Comment comptez-vous reva­lo­ri­ser le métier d’enseignant et enrayer la crise des voca­tions actuelles ?

Tout a été fait pour déva­lo­ri­ser ce métier. Il y a eu des attaques sans pré­cé­dent des plus hautes auto­ri­tés de l’Etat : moque­rie sur l’enseignement de La Princesse de Clèves, affir­ma­tion que l’instituteur est infé­rieur au curé ou au pas­teur pour ensei­gner le sens de la vie... A tra­vers la moque­rie du savoir ou les attaques contre la laï­cité, c’est l’école de la République qui est atteinte. Pour nous, l’éducation natio­nale est une grande ambi­tion. Vouloir le bien de l’école, c’est vou­loir le bien de la France. Les ensei­gnants pré­parent la France de demain. Ce rôle doit leur être reconnu. Il jus­ti­fie d’être valo­risé, sou­tenu, respecté.

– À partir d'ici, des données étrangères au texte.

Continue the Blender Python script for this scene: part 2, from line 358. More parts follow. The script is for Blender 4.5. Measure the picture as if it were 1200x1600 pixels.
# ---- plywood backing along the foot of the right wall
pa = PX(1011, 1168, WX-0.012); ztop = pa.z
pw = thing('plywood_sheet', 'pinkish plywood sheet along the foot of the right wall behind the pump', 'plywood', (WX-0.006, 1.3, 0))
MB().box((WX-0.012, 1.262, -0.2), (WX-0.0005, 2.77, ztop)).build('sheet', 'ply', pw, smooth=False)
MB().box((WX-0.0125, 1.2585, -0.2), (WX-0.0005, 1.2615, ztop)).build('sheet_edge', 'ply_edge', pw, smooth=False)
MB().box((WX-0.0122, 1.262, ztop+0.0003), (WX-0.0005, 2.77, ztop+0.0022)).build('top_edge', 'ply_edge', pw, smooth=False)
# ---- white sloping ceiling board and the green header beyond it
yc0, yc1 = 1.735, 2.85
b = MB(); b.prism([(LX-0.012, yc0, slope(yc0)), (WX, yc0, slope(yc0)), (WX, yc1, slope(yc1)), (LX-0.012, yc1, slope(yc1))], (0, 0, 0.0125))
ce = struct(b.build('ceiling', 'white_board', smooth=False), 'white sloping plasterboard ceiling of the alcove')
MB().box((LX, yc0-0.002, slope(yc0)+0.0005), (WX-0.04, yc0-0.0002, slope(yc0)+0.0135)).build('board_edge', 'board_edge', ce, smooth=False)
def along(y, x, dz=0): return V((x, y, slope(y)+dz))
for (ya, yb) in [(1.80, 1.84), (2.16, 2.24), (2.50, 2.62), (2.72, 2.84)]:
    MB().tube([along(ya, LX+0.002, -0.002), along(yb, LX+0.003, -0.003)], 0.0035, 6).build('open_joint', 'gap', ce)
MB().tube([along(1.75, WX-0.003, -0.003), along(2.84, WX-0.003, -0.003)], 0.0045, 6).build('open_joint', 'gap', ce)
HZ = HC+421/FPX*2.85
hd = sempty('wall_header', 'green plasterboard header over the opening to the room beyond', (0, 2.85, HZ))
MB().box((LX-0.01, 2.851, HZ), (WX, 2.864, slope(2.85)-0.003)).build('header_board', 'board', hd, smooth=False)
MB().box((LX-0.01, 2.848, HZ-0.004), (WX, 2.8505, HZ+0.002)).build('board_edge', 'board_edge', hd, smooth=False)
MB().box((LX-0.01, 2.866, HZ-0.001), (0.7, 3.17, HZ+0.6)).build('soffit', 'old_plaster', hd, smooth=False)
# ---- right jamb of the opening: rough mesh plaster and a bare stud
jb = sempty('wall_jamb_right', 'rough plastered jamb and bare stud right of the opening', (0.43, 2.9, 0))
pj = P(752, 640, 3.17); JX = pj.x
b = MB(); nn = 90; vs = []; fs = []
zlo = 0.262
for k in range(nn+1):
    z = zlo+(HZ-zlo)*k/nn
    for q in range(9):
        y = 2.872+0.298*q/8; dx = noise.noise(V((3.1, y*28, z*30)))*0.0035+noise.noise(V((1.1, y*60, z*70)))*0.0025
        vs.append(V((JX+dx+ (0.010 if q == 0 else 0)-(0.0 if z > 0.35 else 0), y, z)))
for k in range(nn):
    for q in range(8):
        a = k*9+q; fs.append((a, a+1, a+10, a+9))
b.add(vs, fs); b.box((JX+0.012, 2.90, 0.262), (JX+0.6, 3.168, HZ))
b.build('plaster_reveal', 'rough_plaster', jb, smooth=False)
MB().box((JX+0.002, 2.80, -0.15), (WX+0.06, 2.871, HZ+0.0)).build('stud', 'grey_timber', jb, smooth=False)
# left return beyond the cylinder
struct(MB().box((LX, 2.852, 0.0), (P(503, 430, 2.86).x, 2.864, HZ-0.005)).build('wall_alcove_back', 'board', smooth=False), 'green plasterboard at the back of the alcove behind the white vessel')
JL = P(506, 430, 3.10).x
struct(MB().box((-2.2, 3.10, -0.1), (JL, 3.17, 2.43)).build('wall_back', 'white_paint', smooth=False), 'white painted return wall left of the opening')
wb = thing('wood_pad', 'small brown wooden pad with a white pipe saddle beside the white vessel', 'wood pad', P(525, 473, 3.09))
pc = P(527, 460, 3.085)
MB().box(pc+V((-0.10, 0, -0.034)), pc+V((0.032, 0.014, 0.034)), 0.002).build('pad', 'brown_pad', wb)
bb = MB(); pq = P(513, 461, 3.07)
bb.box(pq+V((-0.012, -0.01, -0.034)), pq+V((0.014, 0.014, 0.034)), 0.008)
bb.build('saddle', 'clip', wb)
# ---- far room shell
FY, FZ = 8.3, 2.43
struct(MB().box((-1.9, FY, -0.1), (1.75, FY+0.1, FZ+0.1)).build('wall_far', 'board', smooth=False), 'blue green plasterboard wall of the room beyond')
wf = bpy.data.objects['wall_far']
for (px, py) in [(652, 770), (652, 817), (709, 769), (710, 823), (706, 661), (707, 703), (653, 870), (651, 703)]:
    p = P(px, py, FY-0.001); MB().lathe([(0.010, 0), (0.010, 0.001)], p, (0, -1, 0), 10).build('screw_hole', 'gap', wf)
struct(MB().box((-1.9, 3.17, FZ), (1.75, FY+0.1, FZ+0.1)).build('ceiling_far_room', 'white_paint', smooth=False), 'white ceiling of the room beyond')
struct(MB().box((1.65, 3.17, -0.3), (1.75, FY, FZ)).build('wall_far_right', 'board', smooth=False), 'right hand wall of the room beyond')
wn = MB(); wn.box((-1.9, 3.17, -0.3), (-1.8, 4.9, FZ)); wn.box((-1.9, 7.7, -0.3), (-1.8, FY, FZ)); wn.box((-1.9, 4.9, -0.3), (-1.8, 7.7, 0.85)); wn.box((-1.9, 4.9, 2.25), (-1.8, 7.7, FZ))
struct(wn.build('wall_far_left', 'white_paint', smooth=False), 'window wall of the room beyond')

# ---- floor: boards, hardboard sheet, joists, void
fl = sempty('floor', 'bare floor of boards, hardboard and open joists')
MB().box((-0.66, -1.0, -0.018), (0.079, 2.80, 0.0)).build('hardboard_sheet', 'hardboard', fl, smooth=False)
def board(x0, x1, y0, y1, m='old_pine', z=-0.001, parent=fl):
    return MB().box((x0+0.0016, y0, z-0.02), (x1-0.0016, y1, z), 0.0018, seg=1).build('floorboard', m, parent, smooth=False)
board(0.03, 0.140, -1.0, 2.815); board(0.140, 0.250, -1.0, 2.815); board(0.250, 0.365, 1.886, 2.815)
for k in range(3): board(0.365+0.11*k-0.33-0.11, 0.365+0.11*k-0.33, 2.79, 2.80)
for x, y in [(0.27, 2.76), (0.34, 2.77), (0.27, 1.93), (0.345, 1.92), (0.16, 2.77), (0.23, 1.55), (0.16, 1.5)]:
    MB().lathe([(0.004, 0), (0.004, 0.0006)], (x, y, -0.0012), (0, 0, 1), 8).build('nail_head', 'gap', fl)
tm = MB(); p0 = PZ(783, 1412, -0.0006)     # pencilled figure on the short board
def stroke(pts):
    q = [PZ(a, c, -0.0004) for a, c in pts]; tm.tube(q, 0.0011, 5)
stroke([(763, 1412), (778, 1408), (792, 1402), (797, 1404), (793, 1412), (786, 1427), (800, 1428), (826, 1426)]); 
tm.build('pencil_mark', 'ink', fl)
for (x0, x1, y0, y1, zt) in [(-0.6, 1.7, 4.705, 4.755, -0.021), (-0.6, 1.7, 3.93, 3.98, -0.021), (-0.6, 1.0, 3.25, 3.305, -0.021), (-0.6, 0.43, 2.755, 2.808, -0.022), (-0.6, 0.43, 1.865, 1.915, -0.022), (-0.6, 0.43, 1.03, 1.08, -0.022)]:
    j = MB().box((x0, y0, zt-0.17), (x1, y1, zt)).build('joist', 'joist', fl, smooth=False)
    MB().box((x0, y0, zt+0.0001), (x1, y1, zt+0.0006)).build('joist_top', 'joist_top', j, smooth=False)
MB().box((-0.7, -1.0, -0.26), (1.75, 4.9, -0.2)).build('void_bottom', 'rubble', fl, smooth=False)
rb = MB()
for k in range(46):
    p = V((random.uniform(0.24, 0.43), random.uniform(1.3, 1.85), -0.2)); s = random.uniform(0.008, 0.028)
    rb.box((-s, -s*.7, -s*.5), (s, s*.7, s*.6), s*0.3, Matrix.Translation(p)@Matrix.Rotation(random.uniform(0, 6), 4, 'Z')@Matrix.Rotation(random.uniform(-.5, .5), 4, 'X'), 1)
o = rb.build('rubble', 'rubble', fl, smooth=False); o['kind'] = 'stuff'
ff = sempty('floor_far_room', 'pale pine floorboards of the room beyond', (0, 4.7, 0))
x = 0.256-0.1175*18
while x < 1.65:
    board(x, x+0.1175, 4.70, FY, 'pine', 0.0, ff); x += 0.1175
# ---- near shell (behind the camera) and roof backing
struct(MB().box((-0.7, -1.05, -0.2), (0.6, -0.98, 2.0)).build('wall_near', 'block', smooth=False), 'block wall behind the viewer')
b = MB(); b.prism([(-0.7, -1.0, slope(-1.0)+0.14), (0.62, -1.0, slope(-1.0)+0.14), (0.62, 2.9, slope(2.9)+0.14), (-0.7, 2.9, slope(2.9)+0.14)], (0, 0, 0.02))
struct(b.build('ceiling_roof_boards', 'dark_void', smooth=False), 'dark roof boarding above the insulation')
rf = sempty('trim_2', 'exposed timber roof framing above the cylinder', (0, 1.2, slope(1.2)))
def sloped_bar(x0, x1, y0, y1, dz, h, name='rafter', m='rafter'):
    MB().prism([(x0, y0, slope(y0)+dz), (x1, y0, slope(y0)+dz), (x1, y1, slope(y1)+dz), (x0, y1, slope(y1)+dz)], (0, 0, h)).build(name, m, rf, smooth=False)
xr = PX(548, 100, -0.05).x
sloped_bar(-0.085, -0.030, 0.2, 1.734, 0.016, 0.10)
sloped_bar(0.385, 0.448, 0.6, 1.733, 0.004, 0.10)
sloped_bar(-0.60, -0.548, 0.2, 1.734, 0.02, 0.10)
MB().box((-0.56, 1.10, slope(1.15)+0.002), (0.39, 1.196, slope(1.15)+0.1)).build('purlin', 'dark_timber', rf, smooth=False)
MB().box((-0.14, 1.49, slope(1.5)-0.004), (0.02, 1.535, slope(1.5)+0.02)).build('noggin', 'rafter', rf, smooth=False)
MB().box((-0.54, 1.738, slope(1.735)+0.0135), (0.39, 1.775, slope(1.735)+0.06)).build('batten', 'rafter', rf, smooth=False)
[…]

Dès lundi (5 décembre), à la demande de François Hollande et en lien étroit avec lui, nous com­men­çons une concer­ta­tion avec tous les acteurs de l’école. Il faut ouvrir la dis­cus­sion sur tous les aspects du métier : for­ma­tion ini­tiale et conti­nue, recru­te­ment et pré­re­cru­te­ment, méthodes et condi­tions de tra­vail, mis­sions du métier, dérou­le­ment de car­rière... Il n’y aura pas de réforme contre les ensei­gnants mais cha­cun sait, les ensei­gnants les pre­miers, qu’on ne peut pas en res­ter là. Il n’y a pas de sujet tabou dès lors que nous sommes conduits par une unique ambi­tion : la réus­site de tous les élèves, et donc de notre pays. François Hollande m’a demandé d’aller au bout de la concer­ta­tion. L’enjeu est trop impor­tant pour en res­ter à des pos­tures et ne pas trou­ver en nous les res­sources pour inven­ter du neuf. C’est la feuille de route qu’il m’a don­née et, avec l’équipe qui m’entoure, nous allons l’appliquer.